And so you may run all through the poets, these simply as hints, specimens, every one of them worshippers, touched by the beauty, glory, uplift of the natural world.

And then pass to the next stage, and come to the worship of the human, to the admiration of the highest and finest qualities that are manifested in the lives of men and women. Who is there that is not touched and thrilled by some story of heroic action, of heroic self- sacrifice, of consecration to duty in the face of danger and death? And no matter what this manifestation of human goodness may be, if you can be thrilled by it and lifted by it, then you have taken another step up this ladder of worship which leads you into the very presence chamber of the Divine.

Let a boy read the life of Lincoln, see his earnest thirst for knowledge, the sacrifice he was willing to pay for it, his consecration to his ideals of truth, the transparent honesty of the man, the supreme contempt with which he could look down upon anything poor or mean or low, the firmness and simplicity with which he assumes high office, the faithfulness, the unassuming devotion, that he carries into the fulfilment of the trust. Take him all the way through, study his character and admire, and you are a worshipper of that which is divine.

So in the case of Jesus, the supreme soul of history in its consecration to the Father, its simple trust in the divine love, its superiority to fear, to question, to death. When we bow ourselves in the presence of the Nazarene, we are not worshipping another God. We are worshipping his Father and our Father as lie shines in the face of Jesus, as he illumines and beautifies his life, as he makes glorious the humble pathways of Galilee, and so casts a reflected glory over the humblest pathways any of us may be called upon to tread.

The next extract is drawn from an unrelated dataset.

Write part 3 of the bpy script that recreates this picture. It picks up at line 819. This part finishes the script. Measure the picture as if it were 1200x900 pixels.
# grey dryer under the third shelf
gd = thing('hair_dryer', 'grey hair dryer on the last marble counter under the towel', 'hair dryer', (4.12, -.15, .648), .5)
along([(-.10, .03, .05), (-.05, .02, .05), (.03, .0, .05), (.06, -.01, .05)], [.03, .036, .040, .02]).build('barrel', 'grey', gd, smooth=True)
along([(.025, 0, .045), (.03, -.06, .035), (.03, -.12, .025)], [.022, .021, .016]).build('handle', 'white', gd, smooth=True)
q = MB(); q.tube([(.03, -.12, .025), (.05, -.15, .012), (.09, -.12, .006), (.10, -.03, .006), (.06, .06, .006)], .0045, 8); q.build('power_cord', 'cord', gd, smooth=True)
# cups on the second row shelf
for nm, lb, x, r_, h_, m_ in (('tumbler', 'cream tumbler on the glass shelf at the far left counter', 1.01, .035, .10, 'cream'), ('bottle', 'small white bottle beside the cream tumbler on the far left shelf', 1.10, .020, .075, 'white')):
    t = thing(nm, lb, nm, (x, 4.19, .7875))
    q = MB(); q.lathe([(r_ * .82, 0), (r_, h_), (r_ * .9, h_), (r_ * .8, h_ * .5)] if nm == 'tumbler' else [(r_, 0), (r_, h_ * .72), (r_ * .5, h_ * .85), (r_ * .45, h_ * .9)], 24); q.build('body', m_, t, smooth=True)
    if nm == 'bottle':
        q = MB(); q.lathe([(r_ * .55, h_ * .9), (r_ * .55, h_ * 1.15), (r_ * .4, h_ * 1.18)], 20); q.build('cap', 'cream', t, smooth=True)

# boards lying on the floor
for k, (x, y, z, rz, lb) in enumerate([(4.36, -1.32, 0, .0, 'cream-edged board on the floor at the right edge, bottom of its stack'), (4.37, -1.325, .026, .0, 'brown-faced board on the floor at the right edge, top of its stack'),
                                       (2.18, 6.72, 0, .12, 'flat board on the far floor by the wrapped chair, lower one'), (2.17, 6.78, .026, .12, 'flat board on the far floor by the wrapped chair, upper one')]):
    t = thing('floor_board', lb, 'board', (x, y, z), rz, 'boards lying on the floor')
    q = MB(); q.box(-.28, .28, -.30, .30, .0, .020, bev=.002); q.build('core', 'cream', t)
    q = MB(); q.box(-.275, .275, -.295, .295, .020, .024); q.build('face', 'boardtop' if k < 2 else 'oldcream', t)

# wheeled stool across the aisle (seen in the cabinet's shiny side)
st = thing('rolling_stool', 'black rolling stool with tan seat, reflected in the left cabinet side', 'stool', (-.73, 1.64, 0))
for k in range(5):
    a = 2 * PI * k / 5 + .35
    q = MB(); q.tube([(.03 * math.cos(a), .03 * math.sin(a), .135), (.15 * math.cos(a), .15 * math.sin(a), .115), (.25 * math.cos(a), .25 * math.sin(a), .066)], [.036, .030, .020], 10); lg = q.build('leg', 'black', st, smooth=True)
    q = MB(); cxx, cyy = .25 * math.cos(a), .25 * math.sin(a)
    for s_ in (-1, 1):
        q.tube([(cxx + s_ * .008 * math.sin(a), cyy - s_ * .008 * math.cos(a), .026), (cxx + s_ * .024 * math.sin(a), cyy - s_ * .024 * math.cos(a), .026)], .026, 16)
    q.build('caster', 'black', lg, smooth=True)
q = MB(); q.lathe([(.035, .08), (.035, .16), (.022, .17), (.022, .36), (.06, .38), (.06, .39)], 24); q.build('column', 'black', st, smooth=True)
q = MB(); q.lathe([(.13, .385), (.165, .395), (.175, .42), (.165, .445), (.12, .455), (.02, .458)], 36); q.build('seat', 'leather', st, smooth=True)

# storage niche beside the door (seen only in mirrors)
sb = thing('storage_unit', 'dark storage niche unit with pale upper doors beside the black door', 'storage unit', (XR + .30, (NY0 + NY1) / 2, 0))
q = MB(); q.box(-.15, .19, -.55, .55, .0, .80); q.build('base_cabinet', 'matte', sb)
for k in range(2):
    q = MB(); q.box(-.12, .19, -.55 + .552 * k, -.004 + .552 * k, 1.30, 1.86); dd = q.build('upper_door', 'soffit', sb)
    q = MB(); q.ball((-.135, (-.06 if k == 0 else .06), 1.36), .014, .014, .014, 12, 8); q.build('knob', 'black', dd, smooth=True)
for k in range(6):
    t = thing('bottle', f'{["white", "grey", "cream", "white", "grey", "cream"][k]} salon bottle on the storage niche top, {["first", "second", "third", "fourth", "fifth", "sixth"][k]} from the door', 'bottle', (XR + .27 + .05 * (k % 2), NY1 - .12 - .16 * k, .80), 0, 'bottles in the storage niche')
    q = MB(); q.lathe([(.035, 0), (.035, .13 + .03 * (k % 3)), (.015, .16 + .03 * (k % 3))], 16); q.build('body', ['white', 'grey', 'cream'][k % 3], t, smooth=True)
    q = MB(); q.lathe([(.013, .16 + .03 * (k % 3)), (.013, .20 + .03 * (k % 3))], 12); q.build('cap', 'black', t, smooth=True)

The next step in our ascent brings us to the conscious worship of God himself. We cannot grasp the divine idea. The finite cannot measure or outline the infinite; and so, when we say God, we mean only the grandest ideal that we can frame, that reaches on towards, but can never adequately express the Deity. And so we worship this thought, this ideal, growing as our capacity develops, advancing as the race advances, and ever leading us Godward, as when we follow a ray of light we are travelling towards its source. And the attitude of our souls in the presence of this which is divine is truest worship. The humility of it, the exaltation of it, is beautifully phrased in two or three lines which I wish to repeat to you from Browning's Saul: "I but open my eyes, and perfection, no more and no less, In the kind I imagined, full-fronts me, and God is seen God In the star, in the stone, in the flesh, in the soul and the clod. And, thus looking within and around me, I ever renew (With that stoop of the soul which in bending upraises it, too), As by each new obeisance in spirit I climb to his feet!"

Here is the significance of the thought I had in mind at the opening. We talk about humbling ourselves. When we can bend with reverence in the presence of that which is above us, the very bending is exaltation; for it indicates the capacity to appreciate, to admire, to adore. Thus we climb up into the ability to worship God, the infinite Spirit, our Father, in spirit and in truth.

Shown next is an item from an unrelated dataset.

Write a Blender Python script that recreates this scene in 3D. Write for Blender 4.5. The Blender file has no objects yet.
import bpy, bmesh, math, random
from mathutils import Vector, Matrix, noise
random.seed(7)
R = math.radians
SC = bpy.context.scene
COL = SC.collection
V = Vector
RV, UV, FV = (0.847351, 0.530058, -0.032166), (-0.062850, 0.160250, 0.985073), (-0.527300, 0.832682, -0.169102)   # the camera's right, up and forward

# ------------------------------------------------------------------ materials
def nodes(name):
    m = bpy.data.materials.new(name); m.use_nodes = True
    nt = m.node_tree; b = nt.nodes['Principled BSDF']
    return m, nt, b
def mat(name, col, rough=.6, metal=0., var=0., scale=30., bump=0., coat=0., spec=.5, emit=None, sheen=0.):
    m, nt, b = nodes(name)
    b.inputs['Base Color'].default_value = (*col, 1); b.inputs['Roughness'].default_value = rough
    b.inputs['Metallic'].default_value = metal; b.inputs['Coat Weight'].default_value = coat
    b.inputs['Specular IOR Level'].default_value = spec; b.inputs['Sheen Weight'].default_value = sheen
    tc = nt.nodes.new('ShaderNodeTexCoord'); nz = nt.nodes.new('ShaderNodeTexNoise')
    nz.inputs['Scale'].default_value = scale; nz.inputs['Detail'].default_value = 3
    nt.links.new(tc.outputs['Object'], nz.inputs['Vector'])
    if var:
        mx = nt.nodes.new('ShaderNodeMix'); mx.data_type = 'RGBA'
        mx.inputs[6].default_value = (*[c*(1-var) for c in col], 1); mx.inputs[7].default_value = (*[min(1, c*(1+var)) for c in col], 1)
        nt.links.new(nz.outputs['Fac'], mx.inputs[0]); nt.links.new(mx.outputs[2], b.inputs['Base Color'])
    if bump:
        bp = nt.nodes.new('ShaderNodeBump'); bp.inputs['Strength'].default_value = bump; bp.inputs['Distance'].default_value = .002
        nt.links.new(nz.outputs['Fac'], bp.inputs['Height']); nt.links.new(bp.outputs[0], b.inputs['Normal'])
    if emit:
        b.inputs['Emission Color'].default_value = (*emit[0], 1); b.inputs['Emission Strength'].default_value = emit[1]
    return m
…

Now to raise one moment the question suggested near the opening, Are forms of worship to pass away? The reply to this seems to me perfectly clear. Those forms which sprang out of and are fitted to only lower ideals of worship, ideals which humanity outgrows, these must be left behind, or else they must be transformed, and filled with a new and higher meaning. But forms will always remain. But note one thing: they sometimes say that we Unitarians are too cold, and do not have form enough. You will see that, the higher men rise intellectually, the less there is always of outward expression.

For example, before men were able to speak with any large vocabulary, they eked out their meaning by all kinds of motions and gestures. But the most highly cultivated men to- day, in their conversation, are the ones who get the least excited and have the least recourse to gestures, because they are capable of expressing the highest, finest, and most varied thoughts by the elaborate power of speech which they have developed. And perhaps the highest and finest worship of the world will not be that which has the most elaborate ceremonial and ritual; but it will have adequate and fitting ceremonial and ritual, because it will naturally seek to express in some external way that which it feels.

I sometimes wish and perhaps you will pardon me for saying it here and now that we Unitarians were a little less afraid of adequate posture and gesture in our acts of public worship. God is, indeed, everywhere as much as he is here; but this is the place we have specially consecrated to thinking about him and to going through our stated forms of worship. And if, when you enter the house of a friend, you take off your hat, you bow the head, it seems to me it would be especially fitting to do it, when one enters a Christian church. And, in the attitude of prayer, I wish that all might find it in their hearts to sit with bended brow and closed eyes as in the presence of the Supreme, shutting out the common, the outside world, and trying to realize what it means to come consciously to the feet of the eternal One.

I love these simple, fitting, external manifestations of the worshipful spirit; and, if we do not substitute them for the worship, and think we worship when we bend the knee, this appropriate expression of the spirit, or feeling, it seems to ought to help cultivate the feeling and the spirit, and make it easier for us to be conscious of the presence of the Divine.